Em 2024, a Três Tentos anunciou a venda de debêntures verdes no valor de R$ 560,7 milhões. Os recursos obtidos com a operação, segundo a companhia, também se destinam a custear a obra da usina em Porto Alegre do Norte (MT).
Os debêntures verdes, títulos privados de dívida negociados na bolsa de valores, têm como objetivo financiar projetos com benefícios ambientais, como a redução de emissão de gases de efeito estufa. Assim como em outros títulos de dívida, a empresa emissora se compromete a pagar o valor investido acrescido de juros aos investidores após um determinado período.
No documento de regulamentação dos debêntures, a Três Tentos informa que segue as diretrizes do Green Bonds Principles (GBP) definidas pela International Capital Market Association (ICMA) e seguidas por investidores no mundo todo. Entre os princípios regulamentadores do GBP estão o cumprimento de diretrizes socioambientais e o respeito aos direitos humanos.
O BNDES dispõe de uma Política de Responsabilidade Social, Ambiental e Climática ou PRSAC. Além disso, nos documentos de regulamentação do Fundo Clima, são consideradas questões socioambientais entre os critérios de aplicação do recurso. O Plano Anual de Aplicação de Recursos 2025 e o Relatório Anual de 2024 citam especificamente a prática de trabalho escravo, inclusive como critério de exclusão de clientes e cancelamento de contratos.
O etanol de milho, classificado como ‘energia verde’, é considerado uma alternativa para a diminuição dos combustíveis poluentes. A classificação favorece a obtenção de financiamentos pelos produtores. A procura por energia sustentável tem aumentado a produção de biocombustíveis feitos com o grão. Especialistas alertam, entretanto, para os impactos socioambientais dessa produção no Brasil.

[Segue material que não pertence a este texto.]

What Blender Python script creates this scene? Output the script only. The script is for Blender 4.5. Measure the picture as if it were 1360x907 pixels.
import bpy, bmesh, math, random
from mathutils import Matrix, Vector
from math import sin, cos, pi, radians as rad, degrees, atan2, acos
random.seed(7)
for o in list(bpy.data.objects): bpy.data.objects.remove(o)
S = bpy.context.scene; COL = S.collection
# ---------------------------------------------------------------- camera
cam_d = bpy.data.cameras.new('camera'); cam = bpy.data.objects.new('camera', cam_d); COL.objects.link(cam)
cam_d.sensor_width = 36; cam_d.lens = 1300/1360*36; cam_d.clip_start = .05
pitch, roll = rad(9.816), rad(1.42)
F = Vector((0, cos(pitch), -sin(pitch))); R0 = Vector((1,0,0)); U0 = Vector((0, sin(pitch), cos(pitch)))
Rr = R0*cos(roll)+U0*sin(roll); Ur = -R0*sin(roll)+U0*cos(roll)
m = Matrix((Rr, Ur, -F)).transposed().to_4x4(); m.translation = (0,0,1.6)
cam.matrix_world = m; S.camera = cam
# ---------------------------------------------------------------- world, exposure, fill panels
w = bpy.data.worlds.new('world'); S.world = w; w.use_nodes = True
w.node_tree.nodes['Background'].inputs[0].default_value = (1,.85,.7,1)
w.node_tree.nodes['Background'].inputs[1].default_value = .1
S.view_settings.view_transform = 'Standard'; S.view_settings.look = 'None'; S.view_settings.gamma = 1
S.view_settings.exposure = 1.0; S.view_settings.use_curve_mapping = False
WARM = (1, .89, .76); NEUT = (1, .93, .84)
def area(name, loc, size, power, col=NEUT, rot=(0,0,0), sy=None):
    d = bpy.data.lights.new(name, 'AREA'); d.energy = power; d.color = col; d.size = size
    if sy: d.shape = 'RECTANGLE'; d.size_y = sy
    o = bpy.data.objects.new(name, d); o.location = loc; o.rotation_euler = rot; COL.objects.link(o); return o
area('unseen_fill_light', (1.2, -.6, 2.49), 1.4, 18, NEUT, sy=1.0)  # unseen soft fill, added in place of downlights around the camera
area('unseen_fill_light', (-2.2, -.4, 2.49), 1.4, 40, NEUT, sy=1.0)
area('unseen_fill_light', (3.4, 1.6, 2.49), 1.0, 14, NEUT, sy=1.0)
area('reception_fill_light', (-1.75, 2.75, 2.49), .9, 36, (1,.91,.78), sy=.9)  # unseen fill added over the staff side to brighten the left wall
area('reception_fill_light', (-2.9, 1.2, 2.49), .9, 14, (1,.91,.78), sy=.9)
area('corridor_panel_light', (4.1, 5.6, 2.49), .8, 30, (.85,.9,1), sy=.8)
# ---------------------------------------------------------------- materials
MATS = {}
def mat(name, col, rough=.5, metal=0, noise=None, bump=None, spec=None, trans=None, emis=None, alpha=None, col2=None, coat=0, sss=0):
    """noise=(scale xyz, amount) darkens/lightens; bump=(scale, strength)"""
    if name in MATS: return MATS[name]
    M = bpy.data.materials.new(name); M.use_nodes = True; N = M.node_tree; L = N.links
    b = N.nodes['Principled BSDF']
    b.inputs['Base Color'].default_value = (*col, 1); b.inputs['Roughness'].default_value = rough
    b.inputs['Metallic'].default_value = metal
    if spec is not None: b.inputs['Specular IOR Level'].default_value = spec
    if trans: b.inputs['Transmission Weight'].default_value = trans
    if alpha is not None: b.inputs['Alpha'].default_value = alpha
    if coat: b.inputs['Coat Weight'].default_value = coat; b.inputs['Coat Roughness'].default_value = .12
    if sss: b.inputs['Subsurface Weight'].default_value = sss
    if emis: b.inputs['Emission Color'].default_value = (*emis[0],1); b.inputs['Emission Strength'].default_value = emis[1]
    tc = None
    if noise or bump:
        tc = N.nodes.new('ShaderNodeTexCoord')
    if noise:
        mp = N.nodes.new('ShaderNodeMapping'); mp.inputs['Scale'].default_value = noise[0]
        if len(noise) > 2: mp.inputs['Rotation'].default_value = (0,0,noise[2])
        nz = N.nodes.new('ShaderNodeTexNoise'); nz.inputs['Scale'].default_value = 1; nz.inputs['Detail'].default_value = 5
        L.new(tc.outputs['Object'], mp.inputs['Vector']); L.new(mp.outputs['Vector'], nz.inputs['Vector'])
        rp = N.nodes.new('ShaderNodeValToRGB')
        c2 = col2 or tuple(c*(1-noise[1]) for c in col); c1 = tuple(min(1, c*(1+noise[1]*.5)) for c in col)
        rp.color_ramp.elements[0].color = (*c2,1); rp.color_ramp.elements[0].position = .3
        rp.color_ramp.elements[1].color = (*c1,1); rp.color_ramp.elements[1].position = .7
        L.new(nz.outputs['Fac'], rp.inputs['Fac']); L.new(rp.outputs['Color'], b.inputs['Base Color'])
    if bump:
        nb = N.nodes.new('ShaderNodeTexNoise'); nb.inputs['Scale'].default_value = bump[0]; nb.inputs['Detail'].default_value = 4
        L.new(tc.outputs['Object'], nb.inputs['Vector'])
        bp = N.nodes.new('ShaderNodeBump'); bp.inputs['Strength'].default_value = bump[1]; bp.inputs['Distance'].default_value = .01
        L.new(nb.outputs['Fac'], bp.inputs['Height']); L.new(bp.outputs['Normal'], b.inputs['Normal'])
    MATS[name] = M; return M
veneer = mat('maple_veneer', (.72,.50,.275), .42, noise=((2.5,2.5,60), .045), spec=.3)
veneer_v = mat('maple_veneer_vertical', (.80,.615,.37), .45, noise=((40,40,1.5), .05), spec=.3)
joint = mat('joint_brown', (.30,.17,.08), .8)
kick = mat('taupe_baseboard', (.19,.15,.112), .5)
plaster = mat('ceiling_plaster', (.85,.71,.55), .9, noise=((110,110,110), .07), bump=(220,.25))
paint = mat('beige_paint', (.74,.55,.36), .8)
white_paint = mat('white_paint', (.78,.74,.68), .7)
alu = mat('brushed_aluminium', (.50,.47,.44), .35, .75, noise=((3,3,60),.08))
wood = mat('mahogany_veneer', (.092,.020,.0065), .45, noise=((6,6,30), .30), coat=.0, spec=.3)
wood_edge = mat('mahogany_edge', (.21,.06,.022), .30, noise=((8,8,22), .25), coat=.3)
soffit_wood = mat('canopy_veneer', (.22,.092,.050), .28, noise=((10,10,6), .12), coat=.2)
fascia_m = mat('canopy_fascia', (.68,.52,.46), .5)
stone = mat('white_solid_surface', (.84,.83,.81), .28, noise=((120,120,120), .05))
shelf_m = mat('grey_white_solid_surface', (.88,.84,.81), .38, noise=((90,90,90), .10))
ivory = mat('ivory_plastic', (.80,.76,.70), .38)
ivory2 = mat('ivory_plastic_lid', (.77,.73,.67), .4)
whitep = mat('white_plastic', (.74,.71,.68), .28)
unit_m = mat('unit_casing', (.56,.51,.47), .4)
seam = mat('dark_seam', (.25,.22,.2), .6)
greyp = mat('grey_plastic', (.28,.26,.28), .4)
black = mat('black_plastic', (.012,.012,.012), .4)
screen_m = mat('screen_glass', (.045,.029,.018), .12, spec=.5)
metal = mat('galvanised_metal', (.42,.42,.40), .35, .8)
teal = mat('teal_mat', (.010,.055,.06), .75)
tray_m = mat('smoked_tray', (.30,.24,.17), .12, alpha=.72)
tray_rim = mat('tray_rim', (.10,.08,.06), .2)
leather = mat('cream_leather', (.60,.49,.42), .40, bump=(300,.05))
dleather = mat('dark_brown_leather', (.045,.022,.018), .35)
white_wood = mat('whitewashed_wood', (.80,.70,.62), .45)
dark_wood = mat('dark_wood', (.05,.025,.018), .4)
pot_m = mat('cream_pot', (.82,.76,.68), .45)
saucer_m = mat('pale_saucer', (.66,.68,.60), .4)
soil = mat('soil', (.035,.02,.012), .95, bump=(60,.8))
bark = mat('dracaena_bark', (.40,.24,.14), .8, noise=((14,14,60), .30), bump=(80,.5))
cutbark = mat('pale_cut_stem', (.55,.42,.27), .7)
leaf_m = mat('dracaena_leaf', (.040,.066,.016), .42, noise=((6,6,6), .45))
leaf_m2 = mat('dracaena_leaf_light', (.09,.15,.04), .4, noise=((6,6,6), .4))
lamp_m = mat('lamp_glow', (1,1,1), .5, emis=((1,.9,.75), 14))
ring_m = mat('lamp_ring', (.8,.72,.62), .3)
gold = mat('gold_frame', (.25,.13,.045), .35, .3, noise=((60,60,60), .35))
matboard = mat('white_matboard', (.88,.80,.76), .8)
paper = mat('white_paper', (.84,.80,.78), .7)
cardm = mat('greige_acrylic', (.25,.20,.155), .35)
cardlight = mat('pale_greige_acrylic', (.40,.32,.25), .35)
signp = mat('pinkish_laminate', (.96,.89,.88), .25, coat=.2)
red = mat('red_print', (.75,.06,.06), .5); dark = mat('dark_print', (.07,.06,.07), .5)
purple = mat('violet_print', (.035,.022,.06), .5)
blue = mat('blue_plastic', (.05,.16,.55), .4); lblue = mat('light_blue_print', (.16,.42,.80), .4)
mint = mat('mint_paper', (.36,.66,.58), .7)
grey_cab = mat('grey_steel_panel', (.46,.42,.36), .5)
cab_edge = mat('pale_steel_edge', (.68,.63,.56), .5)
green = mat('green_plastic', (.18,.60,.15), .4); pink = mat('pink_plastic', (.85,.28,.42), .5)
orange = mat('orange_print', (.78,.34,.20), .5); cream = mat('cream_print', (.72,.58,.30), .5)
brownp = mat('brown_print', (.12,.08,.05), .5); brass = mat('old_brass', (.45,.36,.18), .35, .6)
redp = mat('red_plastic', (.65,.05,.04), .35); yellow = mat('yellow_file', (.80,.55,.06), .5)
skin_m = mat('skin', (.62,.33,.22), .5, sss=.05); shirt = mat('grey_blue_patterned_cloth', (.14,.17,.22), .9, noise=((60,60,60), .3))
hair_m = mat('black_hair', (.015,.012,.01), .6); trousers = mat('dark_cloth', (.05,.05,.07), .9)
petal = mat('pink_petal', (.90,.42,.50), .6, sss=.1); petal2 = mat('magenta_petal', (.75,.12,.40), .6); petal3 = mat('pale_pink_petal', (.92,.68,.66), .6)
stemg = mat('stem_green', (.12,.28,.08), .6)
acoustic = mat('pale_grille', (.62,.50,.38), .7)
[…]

Em 12 safras, a produção de etanol de milho no Centro-Sul saltou de 37 milhões de litros para 8,19 bilhões, de acordo com dados da União da Indústria de Cana‑de‑Açúcar e Bioenergia (Unica). Entre 2024 e 20025, o biocombustível representou 22% do volume total de etanol do Brasil, com a maior produção no estado do Mato Grosso.